Hal itu juga didukung oleh aspek teknis yang luar biasa. Pengambilan latar tempat, entah di jalan raya dengan suasana mudiknya atau di kampung dengan suasana dukanya. Dukungan para figuran yang, menurut saya, melibatkan warga setempat menjadikan elemen pedesaan menjadi semakin nyata.

Saya menduga syuting film ini dilakukan di Jakarta dan Daerah Istimewa Yogyakarta. Beberapa visualnya menampilkan tempat-tempat di Kota Jogja, Bantul selatan, Wates (Kulonprogo), dan Gunungkidul sebagai setting kampungnya. Tempat-tempat yang familiar di mata saya.

Terlebih, pemilihan kampung di Gunungkidul saya kira adalah pilihan tepat. Hadirnya bahasa Jawa dialek Jogja yang khas, pemandangan warga yang sibuk dengan hasil panen singkongnya, kontur tanah yang gersang dan berbatu, pohon sengon di mana-mana; semuanya cukup untuk menciptakan citra kampung yang dibutuhkan. Minimal, penonton tak perlu didikte tentang kehidupan desa, seperti dalam film Affliction (2021) misalnya, yang mencoba menghadirkan entitas desa di Wonosobo dengan terbata-bata.

Akting Ibnu Jamil dan Putri Ayudya cukup cemerlang, apalagi memerankan karakter orang Jakarta yang sudah menjadi identitasnya. Namun Asmara Abigail, yang mendapat jatah peran perempuan dari desa, masih belum bisa mengejar kerapian dialog dalam bahasa Jawa, meski di luar itu dia mampu memaksimalkan pekerjaannya.

Klimaks konflik Mudik terjadi dengan selingan gema malam takbir. Permasalahan Aida dan Firman tumpah ruah berdekatan dengan visual kembang api, parade takbiran keliling, dan masjid-masjid yang dipenuhi orang. Mereka berhenti di tengah perjalanan dan bertengkar hebat. Begitu pun dengan Santi dan Agus yang mulai memunculkan masalah tentang hubungan mereka yang selama ini terpendam.

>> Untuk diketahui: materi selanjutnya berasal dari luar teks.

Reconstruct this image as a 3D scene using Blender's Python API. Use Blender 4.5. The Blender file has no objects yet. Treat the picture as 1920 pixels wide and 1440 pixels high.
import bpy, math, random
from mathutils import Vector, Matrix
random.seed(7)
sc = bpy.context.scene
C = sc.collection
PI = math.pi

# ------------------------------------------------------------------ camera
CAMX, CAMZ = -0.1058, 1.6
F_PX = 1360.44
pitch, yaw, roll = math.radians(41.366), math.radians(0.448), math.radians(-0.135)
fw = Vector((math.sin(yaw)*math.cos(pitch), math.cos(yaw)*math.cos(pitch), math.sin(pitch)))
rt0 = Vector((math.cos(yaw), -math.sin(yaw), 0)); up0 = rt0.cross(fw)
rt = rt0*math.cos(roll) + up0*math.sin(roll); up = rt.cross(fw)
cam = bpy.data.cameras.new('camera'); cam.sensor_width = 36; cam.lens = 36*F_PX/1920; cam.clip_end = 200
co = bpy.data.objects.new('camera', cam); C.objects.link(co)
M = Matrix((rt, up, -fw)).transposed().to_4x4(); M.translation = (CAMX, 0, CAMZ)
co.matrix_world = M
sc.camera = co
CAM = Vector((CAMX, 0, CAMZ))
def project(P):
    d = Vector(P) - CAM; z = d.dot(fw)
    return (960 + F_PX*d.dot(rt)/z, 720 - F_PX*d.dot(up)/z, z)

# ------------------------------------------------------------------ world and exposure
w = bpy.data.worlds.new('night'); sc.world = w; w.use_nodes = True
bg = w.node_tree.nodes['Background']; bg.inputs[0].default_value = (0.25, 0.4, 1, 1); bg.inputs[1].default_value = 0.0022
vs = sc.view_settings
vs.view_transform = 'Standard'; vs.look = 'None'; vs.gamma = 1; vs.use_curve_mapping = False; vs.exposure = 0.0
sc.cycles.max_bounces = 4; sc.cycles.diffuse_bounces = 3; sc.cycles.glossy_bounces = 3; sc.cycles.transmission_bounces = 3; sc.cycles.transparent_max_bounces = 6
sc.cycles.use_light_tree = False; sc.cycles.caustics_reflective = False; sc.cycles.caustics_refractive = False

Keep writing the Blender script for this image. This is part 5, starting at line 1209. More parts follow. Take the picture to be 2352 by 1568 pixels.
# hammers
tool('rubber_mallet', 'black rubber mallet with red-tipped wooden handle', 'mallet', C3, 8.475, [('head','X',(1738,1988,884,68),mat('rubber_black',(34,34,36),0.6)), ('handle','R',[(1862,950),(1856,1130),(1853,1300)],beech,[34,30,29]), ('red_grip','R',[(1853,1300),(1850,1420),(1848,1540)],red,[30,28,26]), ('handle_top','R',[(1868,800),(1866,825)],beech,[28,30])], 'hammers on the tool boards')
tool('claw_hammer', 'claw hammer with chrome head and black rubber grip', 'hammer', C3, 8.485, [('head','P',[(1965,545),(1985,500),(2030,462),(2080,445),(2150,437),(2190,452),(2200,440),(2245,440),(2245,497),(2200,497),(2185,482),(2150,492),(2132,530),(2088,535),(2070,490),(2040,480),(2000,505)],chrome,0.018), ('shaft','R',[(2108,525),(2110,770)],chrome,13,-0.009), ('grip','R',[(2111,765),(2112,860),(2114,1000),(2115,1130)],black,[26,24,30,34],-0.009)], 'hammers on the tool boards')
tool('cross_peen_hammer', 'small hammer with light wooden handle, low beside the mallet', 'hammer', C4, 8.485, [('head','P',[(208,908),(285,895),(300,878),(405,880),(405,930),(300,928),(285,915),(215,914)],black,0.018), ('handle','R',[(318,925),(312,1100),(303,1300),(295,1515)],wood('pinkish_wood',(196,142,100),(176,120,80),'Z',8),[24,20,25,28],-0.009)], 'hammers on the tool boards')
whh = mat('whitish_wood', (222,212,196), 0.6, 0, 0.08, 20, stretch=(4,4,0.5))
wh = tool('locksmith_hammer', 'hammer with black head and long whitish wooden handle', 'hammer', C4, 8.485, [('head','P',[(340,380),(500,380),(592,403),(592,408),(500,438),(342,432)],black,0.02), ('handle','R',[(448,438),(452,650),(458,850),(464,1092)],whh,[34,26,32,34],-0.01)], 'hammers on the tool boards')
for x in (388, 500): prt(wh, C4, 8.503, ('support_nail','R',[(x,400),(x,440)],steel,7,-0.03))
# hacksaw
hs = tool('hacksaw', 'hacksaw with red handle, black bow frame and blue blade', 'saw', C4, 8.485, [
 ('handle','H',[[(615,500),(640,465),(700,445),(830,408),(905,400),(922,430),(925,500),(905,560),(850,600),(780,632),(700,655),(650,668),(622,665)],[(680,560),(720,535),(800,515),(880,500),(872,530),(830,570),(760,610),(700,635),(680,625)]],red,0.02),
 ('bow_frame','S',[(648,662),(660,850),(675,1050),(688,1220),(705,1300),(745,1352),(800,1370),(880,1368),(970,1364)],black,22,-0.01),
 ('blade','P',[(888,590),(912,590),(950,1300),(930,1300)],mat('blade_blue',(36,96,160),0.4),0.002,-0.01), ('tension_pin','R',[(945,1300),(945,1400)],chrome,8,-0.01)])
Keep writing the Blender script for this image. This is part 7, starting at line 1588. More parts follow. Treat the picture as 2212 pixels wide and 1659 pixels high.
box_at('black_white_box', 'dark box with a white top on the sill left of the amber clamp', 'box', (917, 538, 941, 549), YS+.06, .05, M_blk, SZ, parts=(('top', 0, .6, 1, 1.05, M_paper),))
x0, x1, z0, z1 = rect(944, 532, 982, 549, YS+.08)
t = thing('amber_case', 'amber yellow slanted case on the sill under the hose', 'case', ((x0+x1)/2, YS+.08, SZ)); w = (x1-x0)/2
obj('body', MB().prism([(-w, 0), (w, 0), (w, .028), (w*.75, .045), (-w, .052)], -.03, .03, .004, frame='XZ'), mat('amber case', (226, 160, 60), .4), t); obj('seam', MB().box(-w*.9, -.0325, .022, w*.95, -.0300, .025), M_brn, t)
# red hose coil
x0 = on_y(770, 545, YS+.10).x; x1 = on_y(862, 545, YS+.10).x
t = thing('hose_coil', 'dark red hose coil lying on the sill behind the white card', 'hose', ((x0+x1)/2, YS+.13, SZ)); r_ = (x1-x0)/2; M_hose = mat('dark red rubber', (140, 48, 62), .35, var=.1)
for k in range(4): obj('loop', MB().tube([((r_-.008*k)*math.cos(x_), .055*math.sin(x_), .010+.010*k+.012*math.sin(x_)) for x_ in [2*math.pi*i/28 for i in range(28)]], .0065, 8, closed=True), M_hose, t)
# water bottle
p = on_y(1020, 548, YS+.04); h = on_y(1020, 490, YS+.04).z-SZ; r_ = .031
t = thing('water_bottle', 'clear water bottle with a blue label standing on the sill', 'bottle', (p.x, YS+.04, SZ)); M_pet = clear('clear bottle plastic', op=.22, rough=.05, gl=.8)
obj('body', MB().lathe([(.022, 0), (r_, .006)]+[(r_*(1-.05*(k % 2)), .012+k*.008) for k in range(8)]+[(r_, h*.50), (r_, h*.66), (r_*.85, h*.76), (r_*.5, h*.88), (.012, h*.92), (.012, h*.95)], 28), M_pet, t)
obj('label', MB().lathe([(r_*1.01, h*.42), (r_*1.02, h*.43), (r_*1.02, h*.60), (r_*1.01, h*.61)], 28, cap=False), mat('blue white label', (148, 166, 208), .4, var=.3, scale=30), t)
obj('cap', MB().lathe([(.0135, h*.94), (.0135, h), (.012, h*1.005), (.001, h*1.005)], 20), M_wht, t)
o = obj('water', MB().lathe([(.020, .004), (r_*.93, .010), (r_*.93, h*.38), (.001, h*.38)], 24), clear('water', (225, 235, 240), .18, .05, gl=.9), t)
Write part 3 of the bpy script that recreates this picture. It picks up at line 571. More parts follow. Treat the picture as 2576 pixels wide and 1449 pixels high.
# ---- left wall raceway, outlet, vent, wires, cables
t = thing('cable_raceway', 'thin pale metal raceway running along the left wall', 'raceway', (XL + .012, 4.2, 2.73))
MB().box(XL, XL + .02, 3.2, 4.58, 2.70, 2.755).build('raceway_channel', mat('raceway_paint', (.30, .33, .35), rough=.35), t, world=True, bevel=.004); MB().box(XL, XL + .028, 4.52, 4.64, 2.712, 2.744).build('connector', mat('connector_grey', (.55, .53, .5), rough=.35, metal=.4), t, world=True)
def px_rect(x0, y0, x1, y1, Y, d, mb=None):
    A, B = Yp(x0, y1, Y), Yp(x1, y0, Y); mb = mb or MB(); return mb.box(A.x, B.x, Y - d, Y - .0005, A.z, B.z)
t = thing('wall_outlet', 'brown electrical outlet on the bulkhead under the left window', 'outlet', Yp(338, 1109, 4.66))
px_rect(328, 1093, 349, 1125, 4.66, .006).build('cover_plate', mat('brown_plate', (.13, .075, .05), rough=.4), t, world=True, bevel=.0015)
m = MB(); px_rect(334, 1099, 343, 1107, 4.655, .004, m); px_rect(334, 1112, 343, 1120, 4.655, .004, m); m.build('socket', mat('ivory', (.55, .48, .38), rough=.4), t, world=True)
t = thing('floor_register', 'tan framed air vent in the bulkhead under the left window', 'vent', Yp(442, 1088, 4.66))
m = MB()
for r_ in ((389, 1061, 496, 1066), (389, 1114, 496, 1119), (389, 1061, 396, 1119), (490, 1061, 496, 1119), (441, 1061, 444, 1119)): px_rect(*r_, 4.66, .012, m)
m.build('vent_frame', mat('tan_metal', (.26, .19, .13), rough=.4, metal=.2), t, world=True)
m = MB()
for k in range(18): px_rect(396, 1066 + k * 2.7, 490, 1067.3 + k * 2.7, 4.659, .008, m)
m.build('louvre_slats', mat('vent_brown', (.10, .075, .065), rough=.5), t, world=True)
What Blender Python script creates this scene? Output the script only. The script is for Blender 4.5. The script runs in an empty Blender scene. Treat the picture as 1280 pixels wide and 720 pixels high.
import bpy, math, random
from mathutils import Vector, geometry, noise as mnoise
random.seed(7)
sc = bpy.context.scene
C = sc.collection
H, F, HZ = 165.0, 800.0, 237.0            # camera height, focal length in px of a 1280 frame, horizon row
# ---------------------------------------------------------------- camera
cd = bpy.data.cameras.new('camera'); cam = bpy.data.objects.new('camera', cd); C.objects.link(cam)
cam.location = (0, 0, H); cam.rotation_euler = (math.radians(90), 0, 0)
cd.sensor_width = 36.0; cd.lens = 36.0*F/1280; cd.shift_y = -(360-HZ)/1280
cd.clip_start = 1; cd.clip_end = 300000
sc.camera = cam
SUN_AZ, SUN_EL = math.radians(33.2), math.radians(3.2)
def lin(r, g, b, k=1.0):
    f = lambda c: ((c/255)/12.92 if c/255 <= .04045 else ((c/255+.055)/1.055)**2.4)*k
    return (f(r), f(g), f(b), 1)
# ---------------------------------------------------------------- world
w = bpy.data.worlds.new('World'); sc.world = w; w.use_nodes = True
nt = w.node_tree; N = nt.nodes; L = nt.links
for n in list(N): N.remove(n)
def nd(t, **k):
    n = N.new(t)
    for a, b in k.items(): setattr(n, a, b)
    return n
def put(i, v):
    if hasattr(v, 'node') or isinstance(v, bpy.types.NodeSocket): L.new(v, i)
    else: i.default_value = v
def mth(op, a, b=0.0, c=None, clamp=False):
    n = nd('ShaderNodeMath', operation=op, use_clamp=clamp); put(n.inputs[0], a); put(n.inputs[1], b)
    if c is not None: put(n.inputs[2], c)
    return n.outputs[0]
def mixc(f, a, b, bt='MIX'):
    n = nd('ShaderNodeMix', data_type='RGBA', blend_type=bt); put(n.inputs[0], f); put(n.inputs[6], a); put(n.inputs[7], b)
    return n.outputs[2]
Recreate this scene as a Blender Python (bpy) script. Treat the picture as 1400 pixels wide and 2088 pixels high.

Mudik tidak sepenuhnya berakhir pada kepulangan. Pun sulit juga jika dikatakan selalu berakhir dengan kebahagiaan. Film ini menyisakan pertanyaan beragam tafsir, tepat setelah emosi penontonnya dihabisi di malam takbir yang emosional itu. Mudik merekam pergolakan batin sebuah pasangan tanpa anak, keluarga inti tanpa sosok lelaki, juga dinamika masyarakat sosial di kampung tempat banyak orang melabuhkan tujuan pulang. Film berdurasi 93 menit ini menunjukkan bahwa tujuan tak selalu menjadi pemecah masalah. Justru, seringkali manusia dituntut menemukannya dalam perjalanan dan prosesnya itu sendiri.

Film keempat Adri ini memenangkan penghargaan kategori Skenario Asli Terbaik dalam Festival Film Indonesia (FFI) 2020. Pada perhelatan Piala Maya 2020, film ini kembali menyabet Penulisan Skenario Asli Terpilih, sedangkan Aktris Utama Terpilih dimenangkan oleh Putri Ayudya. Di ajang internasional, Mudik ikut berkompetisi di Festival Film Macao 2019 dan Festival Film Cinemasia 2020.